Following my previous question, suppose that $l_1\le l_2\le \dots $ are natural numbers such that $$\sum_{i=1}^{+\infty}2^{-l_i}\le1$$I want to find a lower bound on $l_i$ in order to compute the limit $$\lim_{n\to+\infty}\frac{n}{2^{l_n}}$$ which I guess is zero but not sure about that. I think $l_i\ge i$ is a possible lower bound since $$\sum_{i=1}^{+\infty}2^{-i}=1$$ but I don't know how to show $l_i \ge i$ for all possible choices of $l_i$.

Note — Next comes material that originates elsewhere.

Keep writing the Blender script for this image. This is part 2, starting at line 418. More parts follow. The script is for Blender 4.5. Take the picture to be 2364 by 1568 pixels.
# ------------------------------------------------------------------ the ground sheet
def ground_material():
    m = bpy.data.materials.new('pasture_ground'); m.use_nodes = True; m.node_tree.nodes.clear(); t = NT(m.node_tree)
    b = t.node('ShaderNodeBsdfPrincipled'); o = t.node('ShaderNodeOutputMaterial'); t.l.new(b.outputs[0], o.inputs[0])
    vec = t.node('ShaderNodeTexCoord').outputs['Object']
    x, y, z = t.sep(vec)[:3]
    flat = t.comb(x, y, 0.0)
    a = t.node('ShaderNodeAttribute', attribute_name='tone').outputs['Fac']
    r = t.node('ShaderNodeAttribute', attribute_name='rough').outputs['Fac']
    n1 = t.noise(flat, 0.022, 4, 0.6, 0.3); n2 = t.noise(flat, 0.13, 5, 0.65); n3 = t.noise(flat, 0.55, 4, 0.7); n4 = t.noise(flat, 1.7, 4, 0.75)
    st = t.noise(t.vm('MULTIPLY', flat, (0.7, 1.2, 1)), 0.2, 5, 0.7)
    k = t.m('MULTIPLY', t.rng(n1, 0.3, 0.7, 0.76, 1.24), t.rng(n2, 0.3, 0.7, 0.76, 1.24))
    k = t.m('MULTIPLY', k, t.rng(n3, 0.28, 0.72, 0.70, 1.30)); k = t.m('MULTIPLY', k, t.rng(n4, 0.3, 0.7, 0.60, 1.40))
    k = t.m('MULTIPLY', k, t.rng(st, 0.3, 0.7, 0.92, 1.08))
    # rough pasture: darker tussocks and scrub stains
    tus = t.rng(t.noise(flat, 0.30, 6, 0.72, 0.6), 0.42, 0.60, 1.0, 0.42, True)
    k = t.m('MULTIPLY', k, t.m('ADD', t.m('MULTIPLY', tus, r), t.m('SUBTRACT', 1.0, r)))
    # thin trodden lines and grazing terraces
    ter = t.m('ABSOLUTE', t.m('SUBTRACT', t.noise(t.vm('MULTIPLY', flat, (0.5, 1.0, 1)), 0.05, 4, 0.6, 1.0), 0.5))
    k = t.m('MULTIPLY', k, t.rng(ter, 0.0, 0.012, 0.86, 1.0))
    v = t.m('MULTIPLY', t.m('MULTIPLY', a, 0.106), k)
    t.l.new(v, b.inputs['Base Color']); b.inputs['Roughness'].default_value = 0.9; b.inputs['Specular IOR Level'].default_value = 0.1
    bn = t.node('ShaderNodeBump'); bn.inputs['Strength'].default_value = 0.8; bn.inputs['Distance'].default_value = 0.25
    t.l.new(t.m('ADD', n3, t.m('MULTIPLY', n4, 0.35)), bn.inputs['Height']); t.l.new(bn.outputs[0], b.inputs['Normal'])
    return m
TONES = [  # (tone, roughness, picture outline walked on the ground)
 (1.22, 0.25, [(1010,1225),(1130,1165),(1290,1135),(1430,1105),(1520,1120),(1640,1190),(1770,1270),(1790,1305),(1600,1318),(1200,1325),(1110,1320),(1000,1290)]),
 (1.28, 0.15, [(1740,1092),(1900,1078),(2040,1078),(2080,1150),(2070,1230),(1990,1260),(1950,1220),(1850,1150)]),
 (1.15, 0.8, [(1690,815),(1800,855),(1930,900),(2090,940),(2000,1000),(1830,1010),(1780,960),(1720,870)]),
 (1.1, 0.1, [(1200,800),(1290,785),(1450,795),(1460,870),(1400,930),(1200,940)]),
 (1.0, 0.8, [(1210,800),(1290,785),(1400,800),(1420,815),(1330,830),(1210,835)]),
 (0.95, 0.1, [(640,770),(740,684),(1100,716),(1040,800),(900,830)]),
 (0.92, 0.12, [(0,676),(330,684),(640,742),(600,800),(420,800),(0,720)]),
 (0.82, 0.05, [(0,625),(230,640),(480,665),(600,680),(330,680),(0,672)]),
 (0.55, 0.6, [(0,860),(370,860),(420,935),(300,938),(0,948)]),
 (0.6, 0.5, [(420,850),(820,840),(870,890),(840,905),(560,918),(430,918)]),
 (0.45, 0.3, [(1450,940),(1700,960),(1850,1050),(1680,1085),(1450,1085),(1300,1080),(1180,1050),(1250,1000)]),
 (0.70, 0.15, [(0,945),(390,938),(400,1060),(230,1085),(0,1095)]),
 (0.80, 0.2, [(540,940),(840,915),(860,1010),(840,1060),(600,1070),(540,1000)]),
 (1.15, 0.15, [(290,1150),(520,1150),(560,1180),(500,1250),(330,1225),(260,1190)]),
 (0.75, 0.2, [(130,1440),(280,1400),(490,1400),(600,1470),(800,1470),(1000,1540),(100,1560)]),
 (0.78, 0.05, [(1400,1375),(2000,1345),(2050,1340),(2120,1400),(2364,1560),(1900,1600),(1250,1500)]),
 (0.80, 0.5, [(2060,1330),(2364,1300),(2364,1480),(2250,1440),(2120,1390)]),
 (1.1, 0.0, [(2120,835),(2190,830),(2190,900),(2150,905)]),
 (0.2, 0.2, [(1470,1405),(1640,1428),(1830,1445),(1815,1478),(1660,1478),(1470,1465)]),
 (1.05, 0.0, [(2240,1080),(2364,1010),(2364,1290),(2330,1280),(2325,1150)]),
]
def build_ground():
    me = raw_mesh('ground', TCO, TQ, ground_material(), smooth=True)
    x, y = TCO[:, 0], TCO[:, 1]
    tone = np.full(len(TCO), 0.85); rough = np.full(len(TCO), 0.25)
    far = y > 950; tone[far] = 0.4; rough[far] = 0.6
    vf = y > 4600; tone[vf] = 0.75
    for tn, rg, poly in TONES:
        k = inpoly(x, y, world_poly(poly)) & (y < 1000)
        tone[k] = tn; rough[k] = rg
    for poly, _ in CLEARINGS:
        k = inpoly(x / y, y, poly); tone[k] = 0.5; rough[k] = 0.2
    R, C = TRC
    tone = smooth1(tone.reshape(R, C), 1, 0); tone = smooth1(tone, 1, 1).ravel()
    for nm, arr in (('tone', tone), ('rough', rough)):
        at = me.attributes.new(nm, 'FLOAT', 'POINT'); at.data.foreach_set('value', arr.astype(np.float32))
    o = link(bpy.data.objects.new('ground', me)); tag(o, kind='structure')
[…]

Edit: Here's a follow-up to this question.

Answer 1

Let $l_i\in {\mathbb N}$ be nondecreasing. Since $\sum 2^{-l_i}$ is bounded, one has $\lim_{i\rightarrow \infty} l_i=\infty.$ One needs to prove that $$\lim_{n\rightarrow \infty}\frac n{2^{l_n}}=0.\qquad (1)$$ One can prove a more general result:

Proposition. Let $a_n>0$ be a nondecreasing sequence such that $\sum_{n=1}^\infty \frac 1 {a_n}$ converges. Then $$\lim_{n\rightarrow \infty}\frac n{a_n}=0.$$

Proof. For every $\epsilon>0,$ there exists $N_1\in {\mathbb N}$ such that $\sum_{n>N_1}\frac 1{a_n}<\frac{\epsilon}2.$ Choose $N\geq N_1$ such that $\frac {N_1}{a_N}<\frac {\epsilon}2,$ hence $\frac {N_1}{a_n}<\frac {\epsilon}2$ for $n\geq N.$

Then if $n>N,$ one has $$\frac n{a_n}=\frac {N_1}{a_n}+\frac{n-N_1}{a_n}<\frac{\epsilon}2+\sum_{i=N_1+1}^n\frac 1 {a_i}$$ $$<\frac{\epsilon}2+\sum_{i>N_1}\frac 1 {a_i}<\frac {\epsilon}2+\frac{\epsilon}2=\epsilon.$$ This proves the proposition.

Now (1) follows by letting $a_n=2^{l_n}.$